Não é sempre fácil avaliar afirmações, então nós céticos desenvolvemos o que Carl Sagan chamou de "a arte refinada da detecção de mentiras". Inspirado por Sagan, na revista Skeptic, produzimos o que chamamos de Kit de Detecção de Mentiras, que consiste numa lista de perguntas ao encontrar uma nova afirmação. Seguem algumas: 

- A fonte da afirmação faz afirmações similares? 
Pseudocientistas têm o hábito de ir muito além dos fatos, então quando indivíduos fazem numerosas afirmações extraordinárias eles podem ser mais que iconoclastas.

- As afirmações foram verificadas por outra fonte?
Tipicamente pseudocientistas farão afirmações que não são verificadas, ou são verificadas por uma fonte pertencente ao seu próprio círculo de crença. Devemos perguntar quem está checando as afirmações, e até mesmo quem está checando os checadores? O maior problema com o desastre da fusão fria, por exemplo, não foi que Stanley Pons and Martin Fleischman estavam errados; foi que eles anunciaram a descoberta espetacular antes de ser verificada por outros laboratórios (nada menos que numa conferência de imprensa) e, pior, quando a fusão fria não foi replicada eles continuaram presos na afirmação deles. 
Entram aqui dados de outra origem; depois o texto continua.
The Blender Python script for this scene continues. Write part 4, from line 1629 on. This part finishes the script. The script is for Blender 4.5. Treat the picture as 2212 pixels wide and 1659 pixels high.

- Alguém procurou alguma maneira de desprovar a afirmação, ou apenas evidências confirmatórias foram procuradas?
Esse é o viés da confirmação, ou a tendência em buscar evidência confirmatória e rejeitar ou reinterpretar evidência desconfirmatória. É por isso que os métodos da ciência que enfatizam checagem e rechecagem, verificação e replicação, e especialmente buscam refutar uma afirmação, são tão necessários.
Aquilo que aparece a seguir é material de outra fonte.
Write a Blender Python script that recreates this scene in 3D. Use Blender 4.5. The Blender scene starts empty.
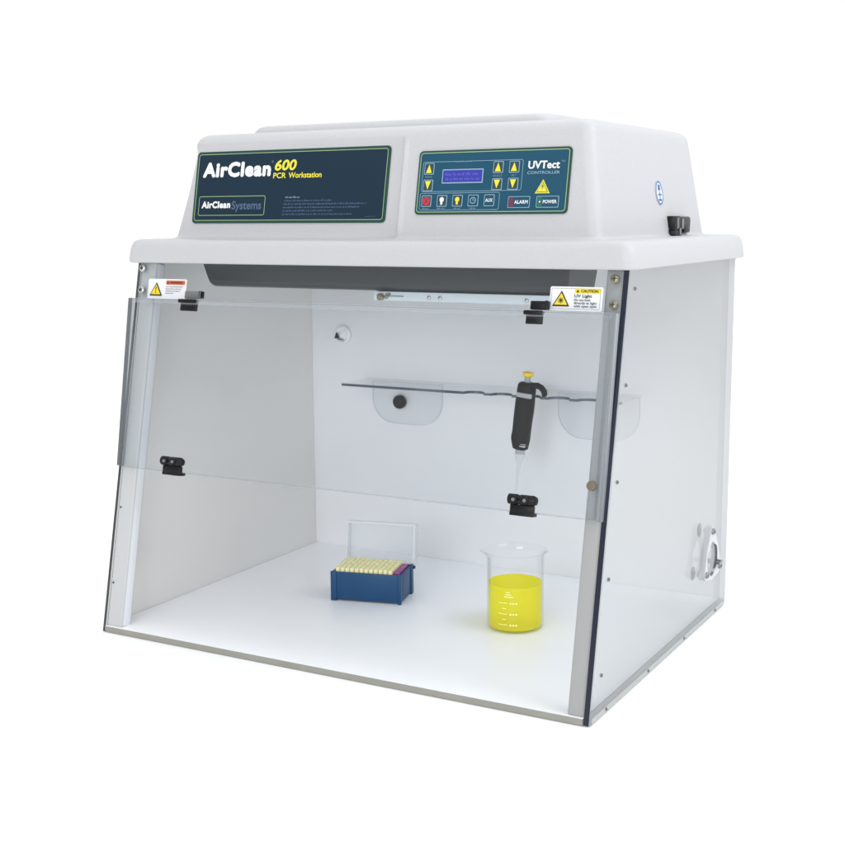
import bpy, bmesh, math, random
from mathutils import Vector, Matrix
random.seed(7)
S = bpy.context.scene
COL = S.collection
PI = math.pi

# ------------------------------------------------------------------ camera, light, exposure
cam_d = bpy.data.cameras.new('camera')
cam_d.sensor_width = 36.0
cam_d.lens = 36.0 * 1293.6165 / 845.0
cam_d.clip_start = 0.05
cam_d.clip_end = 500
cam = bpy.data.objects.new('camera', cam_d)
COL.objects.link(cam)
cam.location = (1.38270, -1.44266, 0.63674)
cam.rotation_euler = (1.410709, 0.0074168, 0.5103837)
S.camera = cam

world = bpy.data.worlds.new('World')
S.world = world
world.use_nodes = True
wn = world.node_tree
bg = wn.nodes['Background']
# a white studio: bright behind, at the sides and overhead, dimmer room behind the photographer
tcw = wn.nodes.new('ShaderNodeTexCoord')
sep = wn.nodes.new('ShaderNodeSeparateXYZ')
wn.links.new(tcw.outputs['Generated'], sep.inputs[0])


def wmap(sock, a, b, c, d):
    r = wn.nodes.new('ShaderNodeMapRange')
    r.interpolation_type = 'SMOOTHSTEP'
    for k, v in enumerate((a, b, c, d)):
        r.inputs[k + 1].default_value = v
    wn.links.new(sock, r.inputs[0])
    return r.outputs[0]


side_s = wmap(sep.outputs['Y'], -0.55, 0.0, 0.30, 1.06)
top_f = wmap(sep.outputs['Z'], 0.25, 0.65, 0.0, 1.0)
mixw = wn.nodes.new('ShaderNodeMix')
mixw.data_type = 'FLOAT'
wn.links.new(top_f, mixw.inputs[0])
wn.links.new(side_s, mixw.inputs[2])
mixw.inputs[3].default_value = 1.13
bg.inputs['Color'].default_value = (1.0, 1.0, 1.0, 1)
wn.links.new(mixw.outputs[0], bg.inputs['Strength'])


def softbox(name, loc, target, sx, sy, power, col=(1, 1, 1)):
    d = bpy.data.lights.new(name, 'AREA')
    d.shape = 'RECTANGLE'
    d.size, d.size_y = sx, sy
    d.energy = power
    d.color = col
    o = bpy.data.objects.new(name, d)
    COL.objects.link(o)
    o.location = loc
    o.rotation_euler = (Vector(target) - Vector(loc)).to_track_quat('-Z', 'Y').to_euler()
    return o


softbox('softbox_right', (2.7, 0.25, 2.3), (0.5, 0.3, 0.25), 1.4, 1.4, 31, (0.84, 0.93, 1.0))
softbox('softbox_front', (1.3, -5.0, 1.7), (0.4, 0.40, 0.15), 2.4, 1.6, 98, (0.95, 0.98, 1.0))
softbox('softbox_overhead', (0.4, 1.3, 3.2), (0.4, 0.5, 0.0), 2.6, 2.6, 18)

S.view_settings.view_transform = 'Standard'
S.view_settings.look = 'None'
S.view_settings.exposure = 0.0
S.view_settings.gamma = 1.0
try:
    S.cycles.max_bounces = 14
    S.cycles.transparent_max_bounces = 40
    S.cycles.diffuse_bounces = 6
    S.cycles.glossy_bounces = 5
    S.cycles.caustics_refractive = False
    S.cycles.caustics_reflective = False
except Exception:
    pass


# ------------------------------------------------------------------ materials
def srgb(r, g, b):
    def f(c):
        c /= 255.0
        return c / 12.92 if c <= 0.04045 else ((c + 0.055) / 1.055) ** 2.4
    return (f(r), f(g), f(b))


def mat(name, col, rough=0.5, metal=0.0, spec=0.5, bump=0.0, bscale=900.0, vary=0.0, vscale=6.0, coat=0.0):
    m = bpy.data.materials.new(name)
    m.use_nodes = True
    nt = m.node_tree
    p = nt.nodes['Principled BSDF']
    p.inputs['Base Color'].default_value = (*col, 1)
    p.inputs['Roughness'].default_value = rough
    p.inputs['Metallic'].default_value = metal
    p.inputs['Specular IOR Level'].default_value = spec
    p.inputs['Coat Weight'].default_value = coat
    p.inputs['Coat Roughness'].default_value = 0.05
    tc = nt.nodes.new('ShaderNodeTexCoord')
    if bump:
        n = nt.nodes.new('ShaderNodeTexNoise')
        n.inputs['Scale'].default_value = bscale
        n.inputs['Detail'].default_value = 4
        b = nt.nodes.new('ShaderNodeBump')
        b.inputs['Strength'].default_value = bump
        b.inputs['Distance'].default_value = 0.0006
        nt.links.new(tc.outputs['Object'], n.inputs['Vector'])
        nt.links.new(n.outputs['Fac'], b.inputs['Height'])
        nt.links.new(b.outputs['Normal'], p.inputs['Normal'])
    if vary:
        n = nt.nodes.new('ShaderNodeTexNoise')
        n.inputs['Scale'].default_value = vscale
        n.inputs['Detail'].default_value = 6
        r = nt.nodes.new('ShaderNodeMapRange')
        r.inputs[1].default_value = 0.3
        r.inputs[2].default_value = 0.7
        r.inputs[3].default_value = 1.0 - vary
        r.inputs[4].default_value = 1.0 + vary * 0.5
        mx = nt.nodes.new('ShaderNodeVectorMath')
        mx.operation = 'SCALE'
        mx.inputs[0].default_value = col
        nt.links.new(tc.outputs['Object'], n.inputs['Vector'])
        nt.links.new(n.outputs['Fac'], r.inputs[0])
        nt.links.new(r.outputs[0], mx.inputs['Scale'])
        nt.links.new(mx.outputs[0], p.inputs['Base Color'])
    return m


def clear(name, tint=(0.97, 0.98, 0.985), haze=0.03, hazecol=(0.8, 0.83, 0.87), f0=0.04, rough=0.02, grazing=0.85):
    """thin clear plastic or glass sheet: straight-through transmission, mirror reflection rising at grazing angles, faint haze"""
    m = bpy.data.materials.new(name)
    m.use_nodes = True
    nt = m.node_tree
    nt.nodes.remove(nt.nodes['Principled BSDF'])
    out = nt.nodes['Material Output']
    tr = nt.nodes.new('ShaderNodeBsdfTransparent')
    tr.inputs['Color'].default_value = (*tint, 1)
    df = nt.nodes.new('ShaderNodeBsdfDiffuse')
    df.inputs['Color'].default_value = (*hazecol, 1)
    m1 = nt.nodes.new('ShaderNodeMixShader')
    m1.inputs[0].default_value = haze
    gl = nt.nodes.new('ShaderNodeBsdfGlossy')
    gl.inputs['Roughness'].default_value = rough
    lw = nt.nodes.new('ShaderNodeLayerWeight')
    lw.inputs['Blend'].default_value = 0.5
    pw = nt.nodes.new('ShaderNodeMath')
    pw.operation = 'POWER'
    pw.inputs[1].default_value = 5
    ma = nt.nodes.new('ShaderNodeMath')
    ma.operation = 'MULTIPLY_ADD'
    ma.inputs[1].default_value = grazing
    ma.inputs[2].default_value = f0
    m2 = nt.nodes.new('ShaderNodeMixShader')
    L = nt.links.new
    L(tr.outputs[0], m1.inputs[1])
    L(df.outputs[0], m1.inputs[2])
    L(lw.outputs['Facing'], pw.inputs[0])
    L(pw.outputs[0], ma.inputs[0])
    L(ma.outputs[0], m2.inputs[0])
    L(m1.outputs[0], m2.inputs[1])
    L(gl.outputs[0], m2.inputs[2])
    L(m2.outputs[0], out.inputs['Surface'])
    return m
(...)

- O afirmador forneceu uma explicação diferente para um fenômeno observado, ou é estritamente um processo de negar uma explicação já existente?
Essa é uma estratégia de debate clássica - critique o seu oponente e nunca afirme o que você acredita com objetivo de evitar críticas. Mas esse estratagema é inaceitável na ciência. Céticos do Big Bang, por exemplo, ignoram a convergência de evidência desse modelo cosmológico, e focam nas poucas falhas do modelo aceito, e ainda precisam oferecer uma alternativa cosmológica viável que carregue uma preponderância de evidência a seu favor. 

- As crenças pessoais e viéses do afirmador motivaram as conclusões, ou vice-versa?
Todos os cientistas possuem crenças sociais, políticas e ideológicas que podem potencialmente enviesar suas interpretações dos dados, mas como esses viéses e crenças afetam a pesquisa deles? Em algum ponto, usualmente durante o sistema de revisão de pares, tais viéses e crenças são eliminadas, ou o artigo ou livro é rejeitado para publicação. Isso é a razão pela qual alguém não deve trabalhar num vácuo intelectual. Se você não detectar os viéses na sua pesquisa, alguém irá. 
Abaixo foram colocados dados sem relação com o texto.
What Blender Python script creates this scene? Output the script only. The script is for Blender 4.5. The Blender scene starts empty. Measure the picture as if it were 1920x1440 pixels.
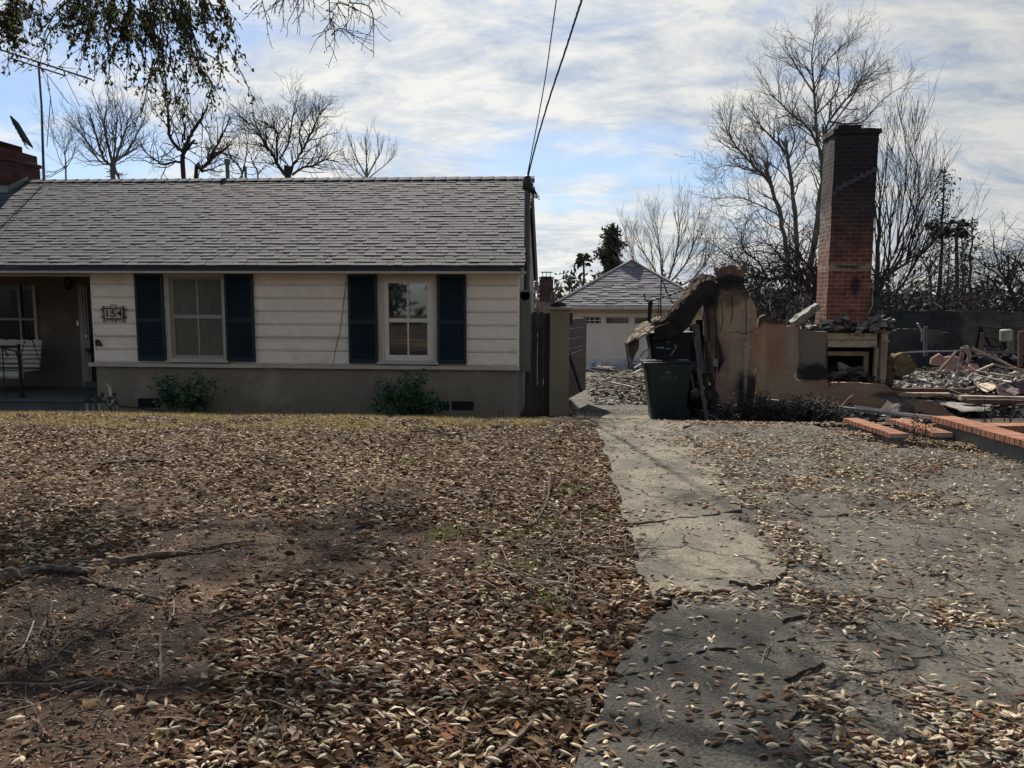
import bpy, math, random
import numpy as np
from mathutils import Vector, Matrix
random.seed(7); np.random.seed(7)
S = bpy.context.scene
COL = S.collection
PI = math.pi
R_ = math.radians
# ------------------------------------------------------------------ camera
F = 1400.0; CAMZ = 1.6
PITCH = 6.3; HEAD = 3.6; ROLL = 0.22
cd = bpy.data.cameras.new('camera'); cam = bpy.data.objects.new('camera', cd); COL.objects.link(cam)
cd.sensor_width = 36; cd.lens = 36 * F / 1920; cd.clip_end = 3000; cd.clip_start = 0.05
CR = Matrix.Rotation(R_(HEAD), 3, 'Z') @ Matrix.Rotation(R_(90 - PITCH), 3, 'X') @ Matrix.Rotation(R_(ROLL), 3, 'Z')
cam.matrix_world = Matrix.Translation((0, 0, CAMZ)) @ CR.to_4x4()
S.camera = cam
# ------------------------------------------------------------------ sun and sky
SUN_EL = 45.0; SUN_AZ = -15.0            # azimuth from +Y, negative = to the left
sd = Vector((math.sin(R_(SUN_AZ)) * math.cos(R_(SUN_EL)), math.cos(R_(SUN_AZ)) * math.cos(R_(SUN_EL)), math.sin(R_(SUN_EL))))
sl = bpy.data.lights.new('sun', 'SUN'); sl.energy = 5.0; sl.angle = R_(0.8); sl.color = (1, 0.915, 0.79)
so = bpy.data.objects.new('sun', sl); COL.objects.link(so); so.rotation_mode = 'QUATERNION'
so.rotation_quaternion = sd.to_track_quat('Z', 'Y'); so.location = (0, 0, 30)
W = bpy.data.worlds.new('World'); S.world = W; W.use_nodes = True
nt = W.node_tree; nt.nodes.clear()
def N(t, **k):
    n = nt.nodes.new(t)
    for a, b in k.items(): setattr(n, a, b)
    return n
def L(a, b): nt.links.new(a, b)
def mathn(op, a, b=None, clamp=False):
    n = N('ShaderNodeMath', operation=op); n.use_clamp = clamp
    for i, v in enumerate((a, b)):
        if v is None: continue
        if isinstance(v, (int, float)): n.inputs[i].default_value = v
        else: L(v, n.inputs[i])
    return n.outputs[0]
out = N('ShaderNodeOutputWorld'); bg = N('ShaderNodeBackground'); L(bg.outputs[0], out.inputs[0]); bg.inputs[1].default_value = 0.061
sky = N('ShaderNodeTexSky'); sky.sky_type = 'NISHITA'; sky.sun_disc = False
sky.sun_elevation = R_(SUN_EL); sky.sun_rotation = R_(SUN_AZ); sky.air_density = 1.0; sky.dust_density = 0.6; sky.ozone_density = 2.5
tc = N('ShaderNodeTexCoord'); sx = N('ShaderNodeSeparateXYZ'); L(tc.outputs['Generated'], sx.inputs[0])
zz = mathn('ADD', mathn('ABSOLUTE', sx.outputs[2]), 0.30)
cx = mathn('DIVIDE', sx.outputs[0], zz); cy = mathn('DIVIDE', sx.outputs[1], zz)
cb = N('ShaderNodeCombineXYZ'); L(cx, cb.inputs[0]); L(cy, cb.inputs[1])
mp = N('ShaderNodeMapping'); L(cb.outputs[0], mp.inputs[0]); mp.inputs['Rotation'].default_value = (0, 0, R_(-28)); mp.inputs['Scale'].default_value = (0.95, 1.6, 1); mp.inputs['Location'].default_value = (0.35, 0.2, 0)
n1 = N('ShaderNodeTexNoise'); L(mp.outputs[0], n1.inputs['Vector']); n1.inputs['Scale'].default_value = 1.15; n1.inputs['Detail'].default_value = 9; n1.inputs['Roughness'].default_value = 0.58; n1.inputs['Distortion'].default_value = 0.25
n2 = N('ShaderNodeTexNoise'); L(mp.outputs[0], n2.inputs['Vector']); n2.inputs['Scale'].default_value = 4.6; n2.inputs['Detail'].default_value = 8; n2.inputs['Roughness'].default_value = 0.66; n2.inputs['Distortion'].default_value = 0.35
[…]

Também no kit de ferramentas dos céticos existe um aforismo frequentemente atribuído a Carl Sagan, mas que foi dito anteriormente por outros e com várias palavras diferentes, mas independente de sua etimologia esta é uma linha que você deve se lembrar quando alguém chamar à sua atenção para uma afirmação extraordinária:

Afirmações extraordinárias requerem evidências extraordinárias

Isto é, quanto mais fantástica for a afirmação, mais cético você deve ser a não ser que a evidência seja igualmente fantástica.